I didn't draw the blue cross at 150 Volt it is just there on my datasheet. I was making the point that a valve like the 5670 could be used on telecoms systems running at 48 Volt provided positive Grid voltages are allowed, the 5670 is certainly well specified at positive Grid voltages.
Its a kind of cart before the horse situation, I would argue that the the graph of Anode voltage versus Grid voltage for lines of constant current comes first and load impedance must allow its constraints. Another way of looking at it is that I don't understand impedances and transconductances too well lol.
I don't want to go there, I'm just trying to understand (and prove if) constant Anode to Cathode current (when with or without signal) is the very most linear option for a Triode such as the 5670.
I take your word for it, being truthful I'm struggling to understand what the mu and transconductance curves are telling me especially since they are drawn for lines of constant Anode voltage.
Thanks for your replies, I can see that you understand a great deal about how tubes/valves work - more than I do that's for sure.
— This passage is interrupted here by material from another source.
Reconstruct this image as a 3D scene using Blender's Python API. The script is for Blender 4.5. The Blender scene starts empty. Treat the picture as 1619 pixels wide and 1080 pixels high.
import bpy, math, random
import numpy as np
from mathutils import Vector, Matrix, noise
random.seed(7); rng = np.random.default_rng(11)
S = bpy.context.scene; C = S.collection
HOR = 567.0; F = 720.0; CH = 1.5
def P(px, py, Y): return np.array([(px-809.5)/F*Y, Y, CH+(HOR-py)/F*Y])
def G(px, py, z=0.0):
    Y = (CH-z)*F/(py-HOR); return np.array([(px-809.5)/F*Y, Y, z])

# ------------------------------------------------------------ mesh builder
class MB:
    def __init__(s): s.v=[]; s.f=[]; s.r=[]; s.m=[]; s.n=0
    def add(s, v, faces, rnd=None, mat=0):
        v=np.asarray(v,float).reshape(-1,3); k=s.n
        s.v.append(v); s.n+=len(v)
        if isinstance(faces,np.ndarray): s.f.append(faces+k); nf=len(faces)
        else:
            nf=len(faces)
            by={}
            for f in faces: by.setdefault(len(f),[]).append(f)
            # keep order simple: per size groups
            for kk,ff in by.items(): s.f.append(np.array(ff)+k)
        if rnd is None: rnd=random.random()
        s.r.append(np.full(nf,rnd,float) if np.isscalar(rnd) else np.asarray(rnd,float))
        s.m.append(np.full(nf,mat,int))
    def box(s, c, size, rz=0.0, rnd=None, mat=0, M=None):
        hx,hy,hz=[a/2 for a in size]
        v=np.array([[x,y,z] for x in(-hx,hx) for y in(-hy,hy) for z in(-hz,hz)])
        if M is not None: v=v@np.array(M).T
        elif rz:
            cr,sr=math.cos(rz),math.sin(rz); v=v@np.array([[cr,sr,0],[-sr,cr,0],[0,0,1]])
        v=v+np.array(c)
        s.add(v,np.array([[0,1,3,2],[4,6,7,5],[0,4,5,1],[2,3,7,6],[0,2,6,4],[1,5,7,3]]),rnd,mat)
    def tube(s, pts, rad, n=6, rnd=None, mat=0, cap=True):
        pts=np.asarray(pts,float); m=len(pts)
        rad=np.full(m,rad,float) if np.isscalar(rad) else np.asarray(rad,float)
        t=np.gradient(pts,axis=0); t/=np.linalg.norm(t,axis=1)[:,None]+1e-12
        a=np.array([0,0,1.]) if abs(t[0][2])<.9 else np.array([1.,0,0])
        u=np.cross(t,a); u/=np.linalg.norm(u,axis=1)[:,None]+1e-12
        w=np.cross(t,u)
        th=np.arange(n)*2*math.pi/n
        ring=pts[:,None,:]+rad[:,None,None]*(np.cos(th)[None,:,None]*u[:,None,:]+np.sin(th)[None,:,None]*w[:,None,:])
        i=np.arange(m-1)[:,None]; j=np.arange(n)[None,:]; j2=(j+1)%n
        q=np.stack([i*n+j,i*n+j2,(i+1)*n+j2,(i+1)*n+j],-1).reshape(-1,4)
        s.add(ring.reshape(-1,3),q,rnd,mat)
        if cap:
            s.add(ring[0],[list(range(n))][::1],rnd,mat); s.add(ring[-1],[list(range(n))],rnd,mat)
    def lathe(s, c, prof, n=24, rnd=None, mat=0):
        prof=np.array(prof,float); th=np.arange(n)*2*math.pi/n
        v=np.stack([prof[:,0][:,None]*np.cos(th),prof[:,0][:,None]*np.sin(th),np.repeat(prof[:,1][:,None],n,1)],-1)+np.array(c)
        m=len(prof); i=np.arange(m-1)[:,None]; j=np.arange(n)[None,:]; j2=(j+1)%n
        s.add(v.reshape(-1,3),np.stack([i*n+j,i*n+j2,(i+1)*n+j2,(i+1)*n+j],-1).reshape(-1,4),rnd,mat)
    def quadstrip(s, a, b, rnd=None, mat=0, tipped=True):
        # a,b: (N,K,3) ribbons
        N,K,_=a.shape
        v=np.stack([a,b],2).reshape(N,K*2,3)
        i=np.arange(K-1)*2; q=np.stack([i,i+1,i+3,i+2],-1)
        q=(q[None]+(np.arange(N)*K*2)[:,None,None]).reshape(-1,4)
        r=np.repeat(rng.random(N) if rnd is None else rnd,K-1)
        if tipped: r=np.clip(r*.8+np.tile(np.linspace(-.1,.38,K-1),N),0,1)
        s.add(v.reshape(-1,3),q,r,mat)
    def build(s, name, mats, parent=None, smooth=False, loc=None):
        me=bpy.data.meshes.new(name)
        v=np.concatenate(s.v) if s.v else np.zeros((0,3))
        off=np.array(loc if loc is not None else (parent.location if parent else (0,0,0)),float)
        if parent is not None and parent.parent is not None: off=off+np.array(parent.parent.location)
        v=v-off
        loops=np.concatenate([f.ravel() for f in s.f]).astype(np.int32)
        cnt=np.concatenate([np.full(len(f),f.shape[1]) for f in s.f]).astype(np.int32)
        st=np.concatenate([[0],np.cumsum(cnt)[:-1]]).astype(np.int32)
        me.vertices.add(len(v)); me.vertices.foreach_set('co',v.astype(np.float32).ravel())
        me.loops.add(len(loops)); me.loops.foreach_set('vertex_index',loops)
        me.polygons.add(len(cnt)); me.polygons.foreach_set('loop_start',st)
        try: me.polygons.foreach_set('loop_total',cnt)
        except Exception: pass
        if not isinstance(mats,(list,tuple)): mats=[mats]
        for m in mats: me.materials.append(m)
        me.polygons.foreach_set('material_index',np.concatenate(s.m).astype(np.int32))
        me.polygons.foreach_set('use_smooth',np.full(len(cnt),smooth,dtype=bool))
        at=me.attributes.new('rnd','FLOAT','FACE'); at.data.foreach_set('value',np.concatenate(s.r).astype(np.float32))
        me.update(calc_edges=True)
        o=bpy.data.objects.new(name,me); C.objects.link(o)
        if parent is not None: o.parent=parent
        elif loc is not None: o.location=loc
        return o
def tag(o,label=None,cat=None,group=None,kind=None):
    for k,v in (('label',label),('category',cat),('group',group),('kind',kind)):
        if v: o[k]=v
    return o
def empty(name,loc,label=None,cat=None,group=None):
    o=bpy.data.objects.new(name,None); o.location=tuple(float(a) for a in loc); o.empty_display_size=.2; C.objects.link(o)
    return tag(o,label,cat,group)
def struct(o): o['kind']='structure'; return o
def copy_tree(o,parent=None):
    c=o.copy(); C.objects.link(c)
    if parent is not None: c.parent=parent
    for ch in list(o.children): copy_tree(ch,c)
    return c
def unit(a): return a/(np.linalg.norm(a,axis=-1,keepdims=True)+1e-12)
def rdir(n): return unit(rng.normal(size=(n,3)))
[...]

That said I'm already beginning to feel a pain when I see other Triode designs (when the Triode is used as input) biased with a 100K Anode resistor and a 500R Cathode resistor in parallel with a 100uF capacitor!
Best regards.
Yes looks good, I have two boundary conditions as follows, 1) The product of Va Ia must stay within the allowed dissipation. For the 5670 I was working on 1 Watt per Triode in the two Triode valve. 2) Don't want the Grid voltage to be more positive than say -2 Volts, that allows for signal and characteristics spread and drift over time.